Marxist geography

Marxist geography was adopted as a major principle following an era of positivist geography. Positivist geography took heavy criticism form many Marxist and non-Marxist geographers. David Harvey, a figurehead to Marxist geography claimed that positivism was “fundamentally floored” as it focused on models, patterns and trends which occurred spatially, rather than looking at underlying reasons that lead to those trends. Marxist geographers argued that the positivist method did not address the different reasons, either being economically or politically induced for the spatial patterns that they claimed were the fulcrum to all societies.

Marxist geography came to the forefront of geographical concepts between the 1960’s and the 1970’s. Marxist geography, an approach to human geography, uses analytical theories which identify a link between different groups of people to their hierarchical status in their social and working environments. Theoretically based around the principle of capitalism, Marxism identifies that there are close links between social and economic activity. In principle Marxism states that social boundaries are predominately shaped by economic forces such as capital, labour and production. In short it suggests that people and society are shaped, constrained and led by underlying economic forces that are present in all levels of society.

Production is a concept that shaped the Marxist theory. Production, in this area is claimed to be responsible to changes in society which occur every day. Marxist ideas suggest that production is fundamentally important to all human beings as all have to work with objects of nature such as water, land and minerals to secure their existence. This then leads to a hierarchy, a division of classes such as the difference between a labourer and the owner of a plot of land. From this society will be shaped, moulded with the constraints that occur when economic wealth and power is divided un-equally in society. The landowner would have more wealth, an opportunity to expand and consume more goods, where as the labourer would have little wealth and as a result an incapacity to expand, prosper and associate with people of a higher social class. This examples how socially a person or a mass of people can be constrained by the capitalist way by which the western world distributes its wealth to its inhabitants.
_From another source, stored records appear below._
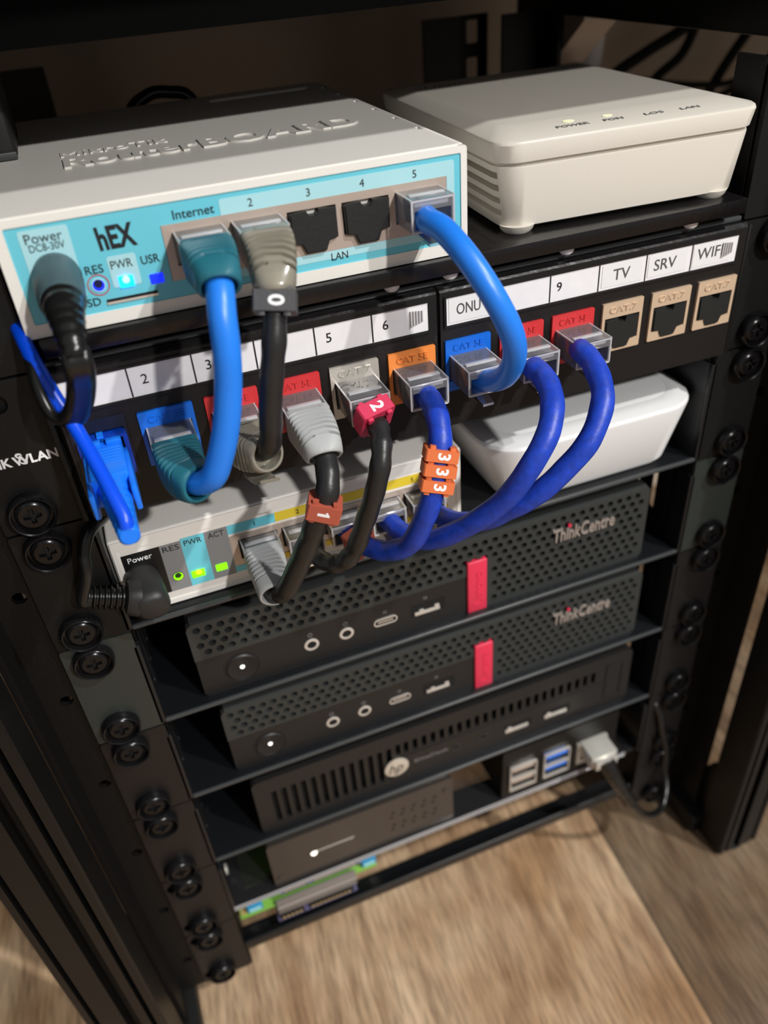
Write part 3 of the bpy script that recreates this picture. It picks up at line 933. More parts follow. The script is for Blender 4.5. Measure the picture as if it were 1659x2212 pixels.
# ------------------------------------------------------------------ mini computers
def mini_pc(x0, y0, zb, label, second=False):
    w, h = 179.0, 34.4
    x1 = x0+w; zt = zb+h
    t = thing('mini_computer', label, 'computer', ((x0+x1)/2, 70, zb))
    MB().box(x0+0.6, x1-0.6, y0+3, 150, zb+0.3, zt-0.3, PCBLK, 0.8, 2).build('chassis', t)
    F = front(y0)
    sx1 = x0+101.2             # port strip right end
    sz1 = zb+17.9 if not second else zb+18.4
    b = MB()
    # perforated grille: staggered rows
    out = [(x0, sz1), (sx1, sz1), (sx1, zb), (x1-1.5, zb)]
    out = [(x0, sz1+0.1), (sx1, sz1+0.1), (sx1, zb+0.0), (x1-1.4, zb), (x1, zb+1.4), (x1, zt-1.4), (x1-1.4, zt), (x0+2.2, zt), (x0+0.6, zt-0.7), (x0, zt-2.2)]
    holes = []
    pit, rowp, rr = 4.05, 3.5, 1.33
    row = 0
    z = zt-2.9
    while z > zb+2.0:
        x = x0+3.2+(pit/2 if row % 2 else 0)
        while x < x1-2.2:
            ok = True
            if x < sx1+9.8 and z < sz1+1.6: ok = False
            if sx1-0.5 < x < sx1+10.3 and z < sz1+6.0: ok = False
            if ok: holes.append(circ(x, z, rr, 10))
            x += pit
        z -= rowp; row += 1
    b.plate(out, holes, -2.4, 0.0, F, PCBEZ)
    b.add([(x0+1.6, y0, zt), (x1-1.4, y0, zt), (x1-1.4, y0+1.4, zt+0.55), (x0+1.6, y0+1.4, zt+0.55), (x1-1.4, y0+4, zt+0.55), (x0+1.6, y0+4, zt+0.55)], [[0, 1, 2, 3], [3, 2, 4, 5]], PCBEZ)
    b.add([(x1, y0, zb+1.4), (x1+0.6, y0+1.4, zb+1.4), (x1+0.6, y0+1.4, zt-1.0), (x1, y0, zt-1.4)], [[0, 1, 2, 3]], PCBEZ)
    b.box(x0+1, x1-1, y0+2.5, y0+3.2, zb+0.8, zt-0.8, mat('foil_behind_mesh', (15, 16, 16), 0.5))
    b.build('grille', t)
    b = MB()
    b.plate([(x0+1.6, zb), (sx1, zb), (sx1, sz1), (x0+0.2, sz1), (x0+0.2, zb+1.6)], [], -2.4, -0.25, F, PCBLK)
    zi = zb+9.0
    for s_, xx in (('M', -49.7), ('O', -36.6)):
        pass
    px = [x0+40.1, x0+53.3, x0+68.4, x0+85.4]
    FI = front(y0+0.25)
    for xx in (px[0], px[1]):
        b.plate(circ(xx, zi+4.6, 0.9, 10), [circ(xx, zi+4.6, 0.65, 10)], 0.0, 0.05, FI, GREYINK)
    b.text('SS', FI, px[2], zi+4.3, 1.2, GREYINK, d=0.02)
    b.text('SS', FI, px[3]-1, zi+5.0, 1.2, GREYINK, d=0.02)
    b.build('port_strip', t)
    p = MB()
    fp = frame((x0+14.8, y0+0.25, zi), (1, 0, 0), (0, 0, 1), (0, -1, 0))
    p.lathe([(6.4, 0.02), (6.4, 0.25), (6.1, 0.25), (6.0, 0.05), (5.8, 0.05), (5.3, 0.55), (4.2, 0.3), (2.2, 0.02), (0.3, -0.05)], fp, PCBLK, 32)
    o = p.build('power_button', t)
    p = MB(); p.lathe([(0.85, 0.02), (0.7, 0.3)], fp, mat('white_led', (255, 255, 255), 0.3, emit=(255, 252, 245), estr=1.6), 16); p.build('light', o)
    for xx in px[:2]:
        p = MB()
        fa = frame((xx, y0+0.25, zi), (1, 0, 0), (0, 0, 1), (0, -1, 0))
        p.lathe([(2.75, 0.0), (2.75, 0.3), (2.4, 0.5), (1.75, 0.4), (1.7, 0.1)], fa, BRIGHT, 24, cap=False)
        p.lathe([(1.72, 0.05), (1.0, 0.06)], fa, DARK, 18)
        p.build('audio_jack', t)
    p = MB()
    FF = front(y0+0.25)
    p.plate(rrect(px[2]-4.6, px[2]+4.6, zi-1.6, zi+1.6, 1.55, 5), [rrect(px[2]-4.15, px[2]+4.15, zi-1.15, zi+1.15, 1.1, 5)], -0.5, 0.35, FF, BRIGHT)
    p.plate(rrect(px[2]-4.2, px[2]+4.2, zi-1.2, zi+1.2, 1.1, 5), [], -0.3, 0.05, FF, DARK)
    p.box(px[2]-3.0, px[2]+3.0, y0-0.0, y0+0.4, zi-0.3, zi+0.3, NICKEL)
    p.build('usb_c_port', t)
    p = MB()
    p.plate(rrect(px[3]-6.9, px[3]+6.9, zi-2.9, zi+2.9, 0.4, 2), [], -0.1, 0.06, FF, DARK)
    p.box(px[3]-5.6, px[3]+4.6, y0-0.3, y0+0.3, zi-2.4, zi-0.7, BRIGHT, 0.3)
    p.box(px[3]-3.8, px[3]-1.9, y0-0.35, y0+0.3, zi-0.7, zi+0.2, BRIGHT, 0.2)
    p.box(px[3]+2.4, px[3]+4.3, y0-0.35, y0+0.3, zi-0.7, zi+0.5, BRIGHT, 0.2)
    p.build('usb_port', t)
    p = MB()
    p.box(sx1, sx1+8.0, y0-0.9, y0+2, zb-0.2, zb+24.6, REDTAB, 0.5, 3)
    p.text('Lenovo', front(y0-0.9), sx1+4.2, zb+11.5, 3.6, REDTAB, w=16.5, d=0.0, th=0.22, rot=math.pi/2, bold=0.02)
    o = p.build('badge', t); o['label'] = 'red upright badge'
    p = MB()
    p.text('Think', front(y0), x0+142.7, zt-9.9, 6.0, CHROME, w=11.9, d=0.0, th=0.7, bold=0.015)
    p.text('Centre', front(y0), x0+156.2, zt-9.9, 6.0, CHROME, w=14.9, d=0.0, th=0.7, bold=0.015)
    p.plate(circ(x0+143.6, zt-6.6, 0.7, 12), [], 0.0, 0.85, front(y0), REDTAB)
    p.build('badge', t)
    return t
mini_pc(-89.7, 2.0, -2*U+1.55, 'black perforated mini computer with red badge, the upper of two alike')
mini_pc(-86.7, 2.1, -3*U+1.55, 'black perforated mini computer with red badge, the lower of two alike', True)

# ------------------------------------------------------------------ slotted mini computer with round logo
zb = -4*U+1.55
hp = thing('mini_computer', 'black mini computer with slotted grille and round silver logo', 'computer', (5, 70, zb))
x0, x1, y0 = -83.4, 93.4, 1.6
zt = zb+34.0
MB().box(x0+0.8, x1-0.8, y0+3, 150, zb+0.3, zt-0.3, PCBLK, 0.8, 2).build('chassis', hp)
b = MB(); F = front(y0)
holes = []
for i in range(13):
    x = x0+8.0+i*4.15
    holes.append(rrect(x-1.15, x+1.15, zb+5.2, zb+25.5, 0.3, 2))
for i in range(28):
    x = x0+8.0+(13+i)*4.15-(0.5 if i > 0 else 0)
    if x > x1-16: break
    holes.append(rrect(x-1.15, x+1.15, zb+19.4, zb+26.2, 0.3, 2))
b.plate(rrect(x0, x1, zb, zt, 3.0, 5), holes, -3.0, 0.0, F, PCBLK)
b.box(x0+5, x1-12, y0+2.6, y0+3.2, zb+4, zb+28, DARK)
b.plate(rrect(x0+60, x1-14, zb+4.2, zb+17.6, 0.6, 3), [], 0.0, 0.35, F, PCBLK)
b.plate(rrect(x1-13.2, x1-4.2, zb+6, zb+28, 1.5, 4), [rrect(x1-12.4, x1-5.0, zb+6.8, zb+27.2, 1.2, 4)], 0, 0.4, F, PCBLK)
b.text('EliteDesk', F, x0+77, zb+12.0, 2.2, GREYINK, w=16, d=0.36, th=0.03)
b.build('grille', hp)
p = MB()
fp = frame((x0+60.5, y0, zb+12.6), (1, 0, 0), (0, 0, 1), (0, -1, 0))
p.lathe([(5.5, 0.3), (5.5, 0.9), (5.0, 1.05)], fp, mat('silver_logo', (214, 206, 192), 0.35, metal=0.4), 32)
p.text('hp', frame((x0+60.5, y0-1.05, zb+12.6), (1, 0, 0), (0, 0, 1), (0, -1, 0)), 0, 0.3, 5.4, PCBLK, w=6.2, d=0.0, th=0.05, shear=0.28)
o = p.build('logo', hp)
for xx in (x0+88.6, x0+102.0):
    p = MB()
    p.plate(circ(xx, zb+11.2, 2.1, 20), [circ(xx, zb+11.2, 1.55, 20)], 0.3, 0.55, F, PCBEZ)
    p.plate(circ(xx, zb+11.2, 1.6, 16), [], 0.34, 0.4, F, DARK)
    p.build('audio_jack', hp)
for xx in (x0+118.8, x0+138.6):
    p = MB()
    p.plate(rrect(xx-6.9, xx+6.9, zb+7.2, zb+12.6, 0.4, 2), [], 0.3, 0.42, F, DARK)
    p.box(xx-6.2, xx+5.4, y0-0.8, y0+0.2, zb+7.5, zb+9.7, BRIGHT, 0.35)
    p.box(xx-5.0, xx-3.0, y0-0.7, y0+0.2, zb+9.7, zb+10.9, BRIGHT, 0.25)
    p.build('usb_port', hp)

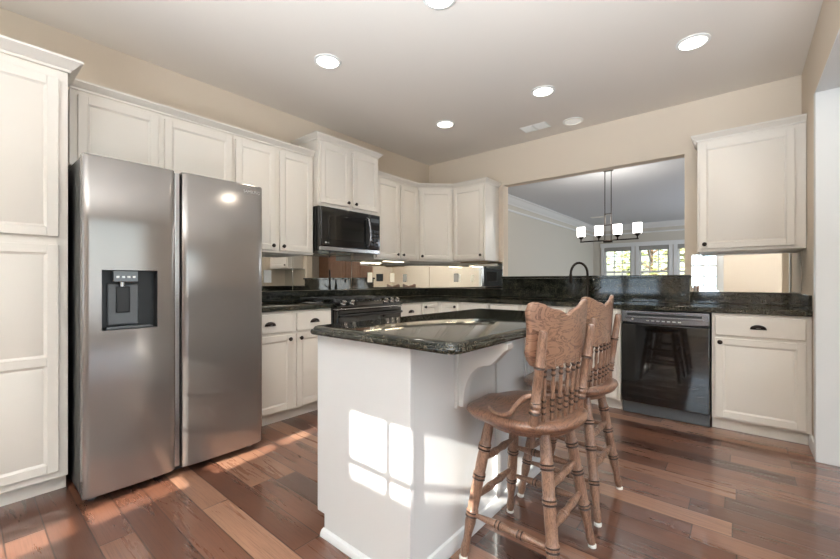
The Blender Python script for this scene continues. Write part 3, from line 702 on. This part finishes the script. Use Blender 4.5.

Along side this is another theory of surplus value. This accounts why there will always be a divide of wealth in society, the difference between being rich or poor. Labourers will always earn a low wage, as all they have to offer to society is their labour, the profit from the product or end result will then go back to owner, or capitalist and so the gap between rich and poor widens (Dr S. P. RYCROFT). Wealth then determines what people can do and consume and this is the explanation of many social structures from a Marxist viewpoint.

These ideas were used to account for many different social structures and patterns which occurred within society. This model of socio-economic constraint is however based largely on observation, a more general pattern as to why society is shaped the way it is. Marxist geography does have a fundamental floor , it does not take into account the human ability to adapt and change to its surroundings or situation. This simply means that a person does have the ability to break the socio-economic constraints faced throughout the world. The theory of evolution states that human beings have adapted to better themselves in their surroundings. If applied this theory could release the constraints posed by the Marxist viewpoint on many people in the world.